On ne voit pas bien où cette aggravation continuelle des règlementations des banques peut mener. Ces réglementations ont  peu d’effet contre les crises (par exemple crises immobilières) mais elles ont un un effet nuisible pour le développement économique en incitant à la création d’organes de moins en moins contrôlables : Hedge Funds/Fonds alternatifs, Crowd Funding/Financement participatif),  etc...
Mais dans cette optique de contrôle à tout va, le « Plan Chicago  » propose même que la couverture des prêts par des réserves bancaires soit totale.

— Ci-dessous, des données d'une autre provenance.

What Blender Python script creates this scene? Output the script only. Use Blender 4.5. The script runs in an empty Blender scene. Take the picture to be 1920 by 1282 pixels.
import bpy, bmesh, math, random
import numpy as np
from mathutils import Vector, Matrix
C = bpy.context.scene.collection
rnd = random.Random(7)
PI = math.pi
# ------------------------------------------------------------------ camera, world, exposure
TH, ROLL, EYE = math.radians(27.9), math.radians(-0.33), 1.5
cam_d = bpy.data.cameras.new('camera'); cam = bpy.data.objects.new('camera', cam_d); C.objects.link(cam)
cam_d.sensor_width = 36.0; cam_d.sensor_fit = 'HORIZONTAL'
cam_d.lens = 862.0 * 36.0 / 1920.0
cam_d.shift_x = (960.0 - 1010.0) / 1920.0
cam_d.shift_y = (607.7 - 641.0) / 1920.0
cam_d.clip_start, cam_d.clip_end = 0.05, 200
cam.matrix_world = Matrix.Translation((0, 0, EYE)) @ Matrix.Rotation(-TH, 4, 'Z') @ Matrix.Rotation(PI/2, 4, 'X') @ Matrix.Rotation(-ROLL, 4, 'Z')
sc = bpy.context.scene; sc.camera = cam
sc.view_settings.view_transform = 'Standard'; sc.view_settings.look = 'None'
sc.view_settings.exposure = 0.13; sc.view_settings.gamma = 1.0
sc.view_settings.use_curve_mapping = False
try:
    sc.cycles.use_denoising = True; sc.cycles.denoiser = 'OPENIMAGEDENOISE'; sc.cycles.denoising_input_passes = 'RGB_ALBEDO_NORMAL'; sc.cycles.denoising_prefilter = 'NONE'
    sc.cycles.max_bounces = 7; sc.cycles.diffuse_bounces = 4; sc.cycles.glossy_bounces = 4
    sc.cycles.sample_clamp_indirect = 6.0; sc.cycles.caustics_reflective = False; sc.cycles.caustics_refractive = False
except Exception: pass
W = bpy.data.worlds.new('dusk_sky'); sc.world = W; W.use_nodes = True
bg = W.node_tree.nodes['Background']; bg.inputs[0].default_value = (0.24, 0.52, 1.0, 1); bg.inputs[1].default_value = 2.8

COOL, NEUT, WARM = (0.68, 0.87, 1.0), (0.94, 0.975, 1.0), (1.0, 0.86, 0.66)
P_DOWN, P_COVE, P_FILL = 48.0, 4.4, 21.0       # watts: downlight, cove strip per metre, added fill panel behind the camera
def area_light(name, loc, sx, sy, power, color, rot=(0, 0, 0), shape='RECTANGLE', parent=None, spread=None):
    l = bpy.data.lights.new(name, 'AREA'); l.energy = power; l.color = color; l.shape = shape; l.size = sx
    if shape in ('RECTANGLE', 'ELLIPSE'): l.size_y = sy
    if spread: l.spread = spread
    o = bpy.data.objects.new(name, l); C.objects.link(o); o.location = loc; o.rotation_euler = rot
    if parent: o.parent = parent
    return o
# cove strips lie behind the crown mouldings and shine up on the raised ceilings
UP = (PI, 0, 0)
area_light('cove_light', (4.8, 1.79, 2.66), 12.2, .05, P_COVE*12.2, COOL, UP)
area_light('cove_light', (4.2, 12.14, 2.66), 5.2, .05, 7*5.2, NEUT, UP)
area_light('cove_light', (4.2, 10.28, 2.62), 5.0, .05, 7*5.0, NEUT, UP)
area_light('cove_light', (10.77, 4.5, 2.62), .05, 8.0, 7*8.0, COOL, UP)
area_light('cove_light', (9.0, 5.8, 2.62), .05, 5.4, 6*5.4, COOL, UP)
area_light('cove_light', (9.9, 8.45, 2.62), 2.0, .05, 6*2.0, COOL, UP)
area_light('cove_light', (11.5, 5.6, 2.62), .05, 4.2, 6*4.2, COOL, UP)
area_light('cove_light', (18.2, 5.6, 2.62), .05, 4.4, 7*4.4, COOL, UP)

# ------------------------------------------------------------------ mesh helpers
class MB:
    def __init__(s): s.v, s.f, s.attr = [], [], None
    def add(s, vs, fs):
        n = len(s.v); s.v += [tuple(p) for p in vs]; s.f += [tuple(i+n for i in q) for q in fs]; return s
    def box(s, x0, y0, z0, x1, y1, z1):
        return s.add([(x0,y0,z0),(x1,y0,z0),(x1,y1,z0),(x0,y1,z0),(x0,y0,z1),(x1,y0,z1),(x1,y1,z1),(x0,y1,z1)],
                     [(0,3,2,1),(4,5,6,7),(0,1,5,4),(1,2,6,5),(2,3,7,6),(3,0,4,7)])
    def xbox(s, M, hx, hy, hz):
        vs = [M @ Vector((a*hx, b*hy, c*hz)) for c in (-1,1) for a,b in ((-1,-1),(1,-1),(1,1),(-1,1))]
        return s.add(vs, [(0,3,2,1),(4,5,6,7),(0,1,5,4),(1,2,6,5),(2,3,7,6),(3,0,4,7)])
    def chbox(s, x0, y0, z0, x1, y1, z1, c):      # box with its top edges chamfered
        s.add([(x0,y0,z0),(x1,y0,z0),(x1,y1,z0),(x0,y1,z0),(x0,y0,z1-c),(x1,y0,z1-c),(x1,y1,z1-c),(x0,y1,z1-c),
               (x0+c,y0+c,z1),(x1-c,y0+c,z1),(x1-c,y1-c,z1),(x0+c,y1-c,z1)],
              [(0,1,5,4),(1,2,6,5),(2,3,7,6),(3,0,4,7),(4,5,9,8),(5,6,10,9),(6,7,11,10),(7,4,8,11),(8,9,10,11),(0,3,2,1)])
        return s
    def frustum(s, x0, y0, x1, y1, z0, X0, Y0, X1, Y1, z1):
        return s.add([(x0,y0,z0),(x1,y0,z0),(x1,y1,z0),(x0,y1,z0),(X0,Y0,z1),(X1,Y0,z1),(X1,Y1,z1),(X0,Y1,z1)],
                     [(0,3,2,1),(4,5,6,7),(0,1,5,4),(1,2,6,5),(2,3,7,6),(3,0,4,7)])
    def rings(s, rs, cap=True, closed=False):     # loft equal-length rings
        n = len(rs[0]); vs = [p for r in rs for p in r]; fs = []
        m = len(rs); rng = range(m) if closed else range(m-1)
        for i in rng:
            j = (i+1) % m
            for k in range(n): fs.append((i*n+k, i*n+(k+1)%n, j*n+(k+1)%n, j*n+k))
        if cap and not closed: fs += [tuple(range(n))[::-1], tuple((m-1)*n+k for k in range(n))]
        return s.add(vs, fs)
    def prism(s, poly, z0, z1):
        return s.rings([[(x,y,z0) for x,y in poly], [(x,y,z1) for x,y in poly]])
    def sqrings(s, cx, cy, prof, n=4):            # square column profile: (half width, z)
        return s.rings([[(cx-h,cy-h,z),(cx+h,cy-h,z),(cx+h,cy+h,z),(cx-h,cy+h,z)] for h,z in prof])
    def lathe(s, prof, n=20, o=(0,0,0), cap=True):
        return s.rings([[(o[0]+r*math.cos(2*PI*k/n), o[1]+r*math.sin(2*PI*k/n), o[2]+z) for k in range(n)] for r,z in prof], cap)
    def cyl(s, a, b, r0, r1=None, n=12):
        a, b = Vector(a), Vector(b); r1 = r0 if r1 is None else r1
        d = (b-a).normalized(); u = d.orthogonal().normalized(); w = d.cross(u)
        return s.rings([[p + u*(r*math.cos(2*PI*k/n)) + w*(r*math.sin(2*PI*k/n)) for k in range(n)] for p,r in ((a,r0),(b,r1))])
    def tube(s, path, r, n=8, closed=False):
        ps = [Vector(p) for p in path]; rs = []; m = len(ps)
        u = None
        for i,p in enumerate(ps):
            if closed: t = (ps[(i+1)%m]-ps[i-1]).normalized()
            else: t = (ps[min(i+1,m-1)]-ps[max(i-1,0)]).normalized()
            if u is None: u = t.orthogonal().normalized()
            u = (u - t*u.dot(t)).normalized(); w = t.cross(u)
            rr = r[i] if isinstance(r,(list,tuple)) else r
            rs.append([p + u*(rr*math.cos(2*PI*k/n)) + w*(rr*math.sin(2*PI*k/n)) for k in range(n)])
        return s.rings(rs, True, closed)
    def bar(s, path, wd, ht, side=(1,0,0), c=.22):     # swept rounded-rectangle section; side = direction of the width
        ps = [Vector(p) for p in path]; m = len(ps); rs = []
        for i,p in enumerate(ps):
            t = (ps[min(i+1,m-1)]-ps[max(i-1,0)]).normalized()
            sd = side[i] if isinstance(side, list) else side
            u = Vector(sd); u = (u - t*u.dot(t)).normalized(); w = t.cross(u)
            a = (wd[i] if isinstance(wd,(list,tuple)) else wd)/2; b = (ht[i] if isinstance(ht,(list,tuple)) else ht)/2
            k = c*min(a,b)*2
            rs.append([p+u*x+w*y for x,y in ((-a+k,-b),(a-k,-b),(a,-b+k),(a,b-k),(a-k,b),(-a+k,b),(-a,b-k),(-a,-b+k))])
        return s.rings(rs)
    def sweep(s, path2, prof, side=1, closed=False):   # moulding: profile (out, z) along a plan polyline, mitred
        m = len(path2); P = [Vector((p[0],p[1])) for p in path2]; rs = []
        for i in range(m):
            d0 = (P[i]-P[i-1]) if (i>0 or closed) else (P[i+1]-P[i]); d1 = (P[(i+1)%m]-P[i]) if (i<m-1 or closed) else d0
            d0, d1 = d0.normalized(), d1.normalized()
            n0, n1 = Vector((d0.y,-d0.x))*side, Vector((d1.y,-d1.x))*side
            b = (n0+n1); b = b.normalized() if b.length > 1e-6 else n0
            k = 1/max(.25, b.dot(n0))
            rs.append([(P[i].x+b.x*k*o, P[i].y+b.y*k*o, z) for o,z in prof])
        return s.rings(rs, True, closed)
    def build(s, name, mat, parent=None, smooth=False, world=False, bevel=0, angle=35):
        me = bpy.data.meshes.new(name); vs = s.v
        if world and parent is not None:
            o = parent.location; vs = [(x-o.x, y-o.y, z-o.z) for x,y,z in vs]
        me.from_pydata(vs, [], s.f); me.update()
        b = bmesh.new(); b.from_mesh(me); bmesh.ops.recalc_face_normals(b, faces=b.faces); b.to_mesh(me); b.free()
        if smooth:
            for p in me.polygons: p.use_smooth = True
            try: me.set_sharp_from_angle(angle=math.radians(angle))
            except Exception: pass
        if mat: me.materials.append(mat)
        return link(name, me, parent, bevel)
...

II . Les avantages du Chicago Plan


Les auteurs du Plan envisagent une transformation complète de la structure bancaire : des « Money Banks » dont les fonds propres doivent couvrir à 100% les dépôts des clients; et des organismes para-bancaires qui vont avoir des titres publics en couverture de leurs prêts.

Ils voient un grand intérêt dans ces Money Banks : celles-ci ne courront plus aucun risque. Si un client fait défaut il suffira de liquider un des actifs qui lui sert de couverture. La rentabilité devrait être forte  (on envisage 10% en moyenne par an) puisqu’il y aura deux sources de bénéfices: les fonds propres et les prêts. On ne voit pas très bien comment on peut faire des prêts sans utiliser les fonds propres et n’avoir ainsi qu’une seule source de revenu. Ces Banques deviennent en fait des organismes de prêts directs genre société de Private Equity/ Capital investissement.

Mais surtout il parait y avoir un bénéfice encore plus grand pour la communauté. Certains acceptent le « postulat » que toute dépense publique est payée par des augmentations d’impôts. Dans cette optique, la règle la règle « Too Big To Fail » parait entraîner un coût pour l’Etat dès qu’une grande Banque, dite systémique car elle pourrait provoquer une panique (Comme Lehman Brothers) est en difficulté. Il en est de même dès qu’une Banque Centrale joue le rôle de « prêteur en dernier ressort ».

Cette analyse ne tient pas compte des effets multiplicateurs provoqués par un ralentissement de la vitesse de rotation de la monnaie en période de crise, effets qui permettent « sans inflation » de créer de la monnaie. On retrouve, dans l’analyse du postulat précité, les idées fondamentales du Tea Party. Certains de ces membres en effet demandent la suppression de la Federal Reserve pour éviter ses interventions comme prêteur en dernier ressort.
Mais cette analyse suppose également que l’on ne garantisse pas les « organismes » qui eux feront les autres opérations financières. On voit tout de suite les risques de crise que cela peut entraîner.


Conclusion


On voit ainsi que la sclérose des banques telle qu’elle est définie par le Chicago Plan aurait pour conséquence une impossibilité pour les banques à faire leur métier de « transformateur »  (elles investissent à long terme des fonds déposés à court terme pour la part stable de leurs dépôts) et que la collecte de fonds créerait un « effet d’exclusion » retirant à l’investissement privé des fonds indispensables.

En fait ce projet relève des mêmes conceptions que celles du Club de Rome : pourquoi développer l’économie qui est source de pollution et ne pas chercher à juste conserver la «  situation très agréable  » actuelle ? Il faut revenir à MINSKY en poussant son raisonnement à l’absurde : Pour  éviter toute crise il suffit d’interdire toute Croissance économique et toute Innovation. Le problème posé est alors : Est-il préférable d’accepter qu’il y ait des crises ou de refuser le progrès économique ???

En résume on s’aperçoit que le Plan Chicago provoquerait un coût insupportable pour la communauté par l’effet d’exclusion mais aussi par la hausse des taux de prêts pour rémunérer  les « Money Banks » à hauteur de 10%.

 En fait tout l’effort actuel porte sur la liquidité des banques ce qui pousse les entreprises à chercher désespérément des fonds pour leurs investissements et cela par des moyens de plus en plus incontrôlables, aussi à l’inverse du « Chicago Plan » il faudrait desserrer les contrôles bancaires quitte à revenir sur Bâle III, Sarbanes-Oxley et le MIFID.